Александр Иванович последовательно отделяет свою ненависть к «чудовищному петербургскому правительству» от любви к русскому народу. «Я страшно люблю Россию и русских», – повторяет он постоянно в своих сочинениях и письмах. Он верит в великую всемирную миссию своей страны и своего народа, «народа будущего»: «Судьба России колоссальна… Я вижу это помазание на нашем челе». Но при этом у него нет мазохистских деклараций о том, что русские должны отречься от себя ради этого великого будущего.

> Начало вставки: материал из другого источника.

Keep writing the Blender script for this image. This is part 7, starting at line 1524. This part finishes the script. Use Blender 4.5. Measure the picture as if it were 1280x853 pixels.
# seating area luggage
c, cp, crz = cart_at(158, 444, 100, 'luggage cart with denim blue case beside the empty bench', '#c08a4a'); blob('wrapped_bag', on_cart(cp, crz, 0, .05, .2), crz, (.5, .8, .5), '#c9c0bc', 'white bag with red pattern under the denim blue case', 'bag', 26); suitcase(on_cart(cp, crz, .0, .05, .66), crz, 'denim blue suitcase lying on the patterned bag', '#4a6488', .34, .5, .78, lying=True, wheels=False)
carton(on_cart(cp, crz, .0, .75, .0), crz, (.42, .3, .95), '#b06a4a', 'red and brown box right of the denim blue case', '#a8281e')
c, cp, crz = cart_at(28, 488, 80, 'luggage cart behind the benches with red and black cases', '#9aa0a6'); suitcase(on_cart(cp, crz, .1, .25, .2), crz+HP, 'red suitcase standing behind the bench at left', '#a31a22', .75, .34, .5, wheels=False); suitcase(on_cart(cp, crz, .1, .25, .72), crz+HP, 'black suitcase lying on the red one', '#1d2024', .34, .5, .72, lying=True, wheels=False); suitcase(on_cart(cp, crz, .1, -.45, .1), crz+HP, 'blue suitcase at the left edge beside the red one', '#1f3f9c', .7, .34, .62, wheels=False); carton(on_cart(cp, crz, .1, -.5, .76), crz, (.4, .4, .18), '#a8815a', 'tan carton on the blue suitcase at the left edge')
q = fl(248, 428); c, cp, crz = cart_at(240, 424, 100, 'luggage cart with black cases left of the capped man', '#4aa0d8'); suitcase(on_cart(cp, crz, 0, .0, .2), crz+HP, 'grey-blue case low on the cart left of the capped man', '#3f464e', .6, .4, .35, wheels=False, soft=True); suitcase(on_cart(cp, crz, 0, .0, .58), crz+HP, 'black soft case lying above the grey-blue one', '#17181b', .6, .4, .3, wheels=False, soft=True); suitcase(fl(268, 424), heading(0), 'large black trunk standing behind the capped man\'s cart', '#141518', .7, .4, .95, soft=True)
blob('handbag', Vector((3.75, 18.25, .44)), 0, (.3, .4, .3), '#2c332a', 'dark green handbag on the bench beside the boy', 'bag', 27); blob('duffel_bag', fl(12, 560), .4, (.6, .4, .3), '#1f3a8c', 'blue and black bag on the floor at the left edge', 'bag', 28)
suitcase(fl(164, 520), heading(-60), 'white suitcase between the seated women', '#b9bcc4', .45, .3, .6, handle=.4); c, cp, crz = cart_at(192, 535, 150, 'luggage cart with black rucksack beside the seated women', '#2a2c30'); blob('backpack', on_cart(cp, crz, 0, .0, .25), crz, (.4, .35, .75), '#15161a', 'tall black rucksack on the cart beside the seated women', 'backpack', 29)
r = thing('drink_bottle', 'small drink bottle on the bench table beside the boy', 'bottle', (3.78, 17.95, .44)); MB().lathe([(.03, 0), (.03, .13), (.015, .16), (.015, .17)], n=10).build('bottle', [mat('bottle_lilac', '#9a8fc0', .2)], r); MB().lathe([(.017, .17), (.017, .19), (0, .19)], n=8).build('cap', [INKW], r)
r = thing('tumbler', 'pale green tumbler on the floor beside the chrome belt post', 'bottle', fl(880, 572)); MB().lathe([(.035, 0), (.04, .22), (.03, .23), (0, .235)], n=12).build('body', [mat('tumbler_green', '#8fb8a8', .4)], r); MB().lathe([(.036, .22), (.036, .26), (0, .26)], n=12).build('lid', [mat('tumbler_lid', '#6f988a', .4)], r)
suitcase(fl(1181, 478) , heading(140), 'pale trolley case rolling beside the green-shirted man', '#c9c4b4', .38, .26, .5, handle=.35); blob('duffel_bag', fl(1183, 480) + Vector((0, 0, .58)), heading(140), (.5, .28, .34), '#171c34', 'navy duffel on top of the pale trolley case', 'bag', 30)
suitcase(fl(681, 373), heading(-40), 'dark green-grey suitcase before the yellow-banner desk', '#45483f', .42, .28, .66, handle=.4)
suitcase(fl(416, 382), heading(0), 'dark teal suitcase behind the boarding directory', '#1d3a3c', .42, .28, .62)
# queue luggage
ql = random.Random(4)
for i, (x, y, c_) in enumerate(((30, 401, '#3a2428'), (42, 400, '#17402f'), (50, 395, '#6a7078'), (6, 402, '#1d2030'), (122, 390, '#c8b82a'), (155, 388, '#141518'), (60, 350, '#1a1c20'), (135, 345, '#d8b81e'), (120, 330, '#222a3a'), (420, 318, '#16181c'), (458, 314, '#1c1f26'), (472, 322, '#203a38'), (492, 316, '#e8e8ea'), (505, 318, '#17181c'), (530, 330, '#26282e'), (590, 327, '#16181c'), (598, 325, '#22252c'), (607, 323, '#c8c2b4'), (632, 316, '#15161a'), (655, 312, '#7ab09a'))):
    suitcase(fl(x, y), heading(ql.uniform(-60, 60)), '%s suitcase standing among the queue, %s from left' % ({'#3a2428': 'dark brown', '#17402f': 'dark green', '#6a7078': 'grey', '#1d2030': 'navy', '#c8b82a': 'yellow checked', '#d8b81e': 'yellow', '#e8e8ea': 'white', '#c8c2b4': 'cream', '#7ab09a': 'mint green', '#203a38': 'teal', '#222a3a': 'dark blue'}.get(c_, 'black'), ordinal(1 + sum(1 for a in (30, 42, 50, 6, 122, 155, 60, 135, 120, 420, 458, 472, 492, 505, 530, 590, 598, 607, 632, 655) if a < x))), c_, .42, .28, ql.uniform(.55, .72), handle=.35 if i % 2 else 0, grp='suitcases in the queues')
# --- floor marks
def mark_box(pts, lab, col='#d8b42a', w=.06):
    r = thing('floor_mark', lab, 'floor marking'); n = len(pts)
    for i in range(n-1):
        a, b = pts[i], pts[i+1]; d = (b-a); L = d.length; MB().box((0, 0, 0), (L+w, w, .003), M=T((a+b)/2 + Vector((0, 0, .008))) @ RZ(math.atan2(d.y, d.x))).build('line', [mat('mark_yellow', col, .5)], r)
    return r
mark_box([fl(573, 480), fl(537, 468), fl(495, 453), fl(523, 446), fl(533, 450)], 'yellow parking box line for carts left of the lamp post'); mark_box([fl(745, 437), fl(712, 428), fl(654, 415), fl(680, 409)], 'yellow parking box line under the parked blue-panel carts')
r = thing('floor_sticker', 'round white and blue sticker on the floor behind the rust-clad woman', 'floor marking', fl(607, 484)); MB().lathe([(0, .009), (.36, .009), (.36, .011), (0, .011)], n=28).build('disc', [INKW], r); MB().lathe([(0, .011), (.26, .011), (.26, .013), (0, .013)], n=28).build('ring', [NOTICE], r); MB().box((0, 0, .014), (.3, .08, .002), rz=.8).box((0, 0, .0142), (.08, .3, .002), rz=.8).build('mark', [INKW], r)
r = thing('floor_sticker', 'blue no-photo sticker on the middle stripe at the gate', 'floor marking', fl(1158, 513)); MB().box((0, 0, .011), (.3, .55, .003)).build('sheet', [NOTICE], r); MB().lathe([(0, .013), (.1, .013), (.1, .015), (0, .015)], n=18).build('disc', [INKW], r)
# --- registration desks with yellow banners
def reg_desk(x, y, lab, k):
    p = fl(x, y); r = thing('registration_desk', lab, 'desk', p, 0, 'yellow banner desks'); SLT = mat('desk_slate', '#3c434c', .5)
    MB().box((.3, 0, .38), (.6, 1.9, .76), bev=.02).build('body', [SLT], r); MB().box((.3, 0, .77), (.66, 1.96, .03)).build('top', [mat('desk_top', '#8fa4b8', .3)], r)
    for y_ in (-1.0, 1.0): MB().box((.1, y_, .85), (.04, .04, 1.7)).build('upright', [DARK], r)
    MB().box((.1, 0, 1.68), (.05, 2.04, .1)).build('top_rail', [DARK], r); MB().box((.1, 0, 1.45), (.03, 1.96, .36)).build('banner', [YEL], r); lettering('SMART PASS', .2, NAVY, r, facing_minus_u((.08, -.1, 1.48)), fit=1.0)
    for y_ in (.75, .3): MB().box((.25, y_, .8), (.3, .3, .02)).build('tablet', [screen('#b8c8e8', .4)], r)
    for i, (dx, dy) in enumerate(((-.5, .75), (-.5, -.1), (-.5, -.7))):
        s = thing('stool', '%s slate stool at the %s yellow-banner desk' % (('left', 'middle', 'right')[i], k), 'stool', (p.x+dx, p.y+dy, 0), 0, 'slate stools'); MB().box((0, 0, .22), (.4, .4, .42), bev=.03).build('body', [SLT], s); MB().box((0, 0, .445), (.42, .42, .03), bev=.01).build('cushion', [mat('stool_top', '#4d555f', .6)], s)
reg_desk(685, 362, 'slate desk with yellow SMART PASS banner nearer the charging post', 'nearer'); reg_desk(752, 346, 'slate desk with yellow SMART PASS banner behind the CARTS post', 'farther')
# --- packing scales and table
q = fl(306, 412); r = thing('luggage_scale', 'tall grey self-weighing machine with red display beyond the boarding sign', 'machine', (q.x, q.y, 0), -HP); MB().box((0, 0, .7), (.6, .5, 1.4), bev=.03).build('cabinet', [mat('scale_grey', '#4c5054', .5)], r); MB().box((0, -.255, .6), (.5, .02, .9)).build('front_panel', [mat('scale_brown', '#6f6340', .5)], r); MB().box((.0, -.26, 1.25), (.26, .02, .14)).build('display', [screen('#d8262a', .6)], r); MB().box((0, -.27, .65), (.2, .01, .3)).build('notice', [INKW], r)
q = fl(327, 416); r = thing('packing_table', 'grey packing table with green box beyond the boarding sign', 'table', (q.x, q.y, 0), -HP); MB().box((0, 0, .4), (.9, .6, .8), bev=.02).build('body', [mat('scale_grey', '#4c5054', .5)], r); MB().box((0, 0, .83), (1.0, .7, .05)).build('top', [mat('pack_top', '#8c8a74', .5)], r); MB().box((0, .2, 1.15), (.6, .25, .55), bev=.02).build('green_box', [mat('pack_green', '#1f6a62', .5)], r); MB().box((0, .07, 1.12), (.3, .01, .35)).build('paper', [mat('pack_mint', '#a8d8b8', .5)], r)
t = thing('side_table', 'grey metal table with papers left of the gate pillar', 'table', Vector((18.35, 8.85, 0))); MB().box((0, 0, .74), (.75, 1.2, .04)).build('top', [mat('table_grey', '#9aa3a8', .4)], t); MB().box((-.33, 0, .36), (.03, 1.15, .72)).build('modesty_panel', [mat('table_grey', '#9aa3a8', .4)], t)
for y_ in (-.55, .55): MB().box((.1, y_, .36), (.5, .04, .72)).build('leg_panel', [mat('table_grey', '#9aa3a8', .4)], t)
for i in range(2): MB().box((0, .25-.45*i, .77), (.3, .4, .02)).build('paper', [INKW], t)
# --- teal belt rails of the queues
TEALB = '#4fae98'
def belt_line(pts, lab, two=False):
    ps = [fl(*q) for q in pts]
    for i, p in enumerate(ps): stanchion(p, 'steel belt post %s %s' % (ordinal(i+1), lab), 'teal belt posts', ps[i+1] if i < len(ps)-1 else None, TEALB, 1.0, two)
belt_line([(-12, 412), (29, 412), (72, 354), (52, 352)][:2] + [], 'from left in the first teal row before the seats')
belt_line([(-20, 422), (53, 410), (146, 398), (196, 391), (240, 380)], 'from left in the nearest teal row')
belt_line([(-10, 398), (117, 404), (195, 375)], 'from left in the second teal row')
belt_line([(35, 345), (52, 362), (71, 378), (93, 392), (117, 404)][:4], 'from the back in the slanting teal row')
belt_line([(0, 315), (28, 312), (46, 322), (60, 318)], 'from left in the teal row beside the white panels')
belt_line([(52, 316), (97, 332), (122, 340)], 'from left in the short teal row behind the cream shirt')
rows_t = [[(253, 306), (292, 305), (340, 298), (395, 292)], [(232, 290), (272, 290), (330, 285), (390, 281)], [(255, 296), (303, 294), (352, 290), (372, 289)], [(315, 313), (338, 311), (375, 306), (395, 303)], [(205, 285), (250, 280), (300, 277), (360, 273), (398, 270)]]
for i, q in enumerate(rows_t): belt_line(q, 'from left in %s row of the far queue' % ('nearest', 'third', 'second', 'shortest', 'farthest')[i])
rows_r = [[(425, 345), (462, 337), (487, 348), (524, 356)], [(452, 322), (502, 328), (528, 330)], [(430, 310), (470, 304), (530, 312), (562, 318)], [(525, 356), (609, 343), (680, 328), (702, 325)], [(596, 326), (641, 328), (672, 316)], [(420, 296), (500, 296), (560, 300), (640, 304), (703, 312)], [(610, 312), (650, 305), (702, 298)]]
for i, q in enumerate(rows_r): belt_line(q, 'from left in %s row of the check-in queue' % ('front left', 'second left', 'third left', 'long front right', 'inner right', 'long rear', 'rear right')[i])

Живя в эмиграции, Герцен постоянно подчеркивает свою русскость и свою чуждость Европе: «…я физиологически принадлежу другому миру»[718], – говорит он в письме Моисею Гессу. Наконец, что важнее сорока тысяч теорий, он не желает, чтобы его дети стали иностранцами, постоянно напоминая им об их национальных корнях: «…доволен я и тем, – пишет он дочери о ее отношениях с европейцами, – что ты наконец поняла, <…> что все эти хорошие люди чужие. <…> Итак, друг мой, оставайся в душе русской девушкой и храни в себе это чувство родства и сочувствия к нашей форме»[719]. Он надеется, что после его смерти они вернутся на Родину. Да, дети не выполнили завет отца (хотя и русскости тоже не утратили), но внук Александра Ивановича – Петр Александрович (1871–1947) переехал в Россию и стал одним из основоположников клинической онкологии в СССР.

Характерно, что, воюя с самодержавием, Герцен всячески стремится подчеркнуть его нерусскую или даже антирусскую природу, оно для него – «татарско-немецкое». Постоянная мишень для его критических стрел – немецкое окружение Романовых.

Да, Герцен – социалист, но его социализм был именно русским, цель которого – благо русских, а не какой-нибудь «Интернационал». В этом смысле Герцена вполне можно назвать русским левым националистом. Сходного образа мыслей держались и другие отцы-основатели «русского социализма» – М.А. Бакунин и Н.П. Огарев.

У собственно народников – от П.Л. Лаврова до В.Г. Короленко – этот националистический концепт либо отсутствовал, либо был очень сильно приглушен, они позиционировали себя как движение, отстаивавшее интересы социальных низов. Но – воленс-ноленс – получалось, что народники отстаивали интересы русских социальных низов, каковые составляли большинство населения империи, а конкретнее – русского крестьянства.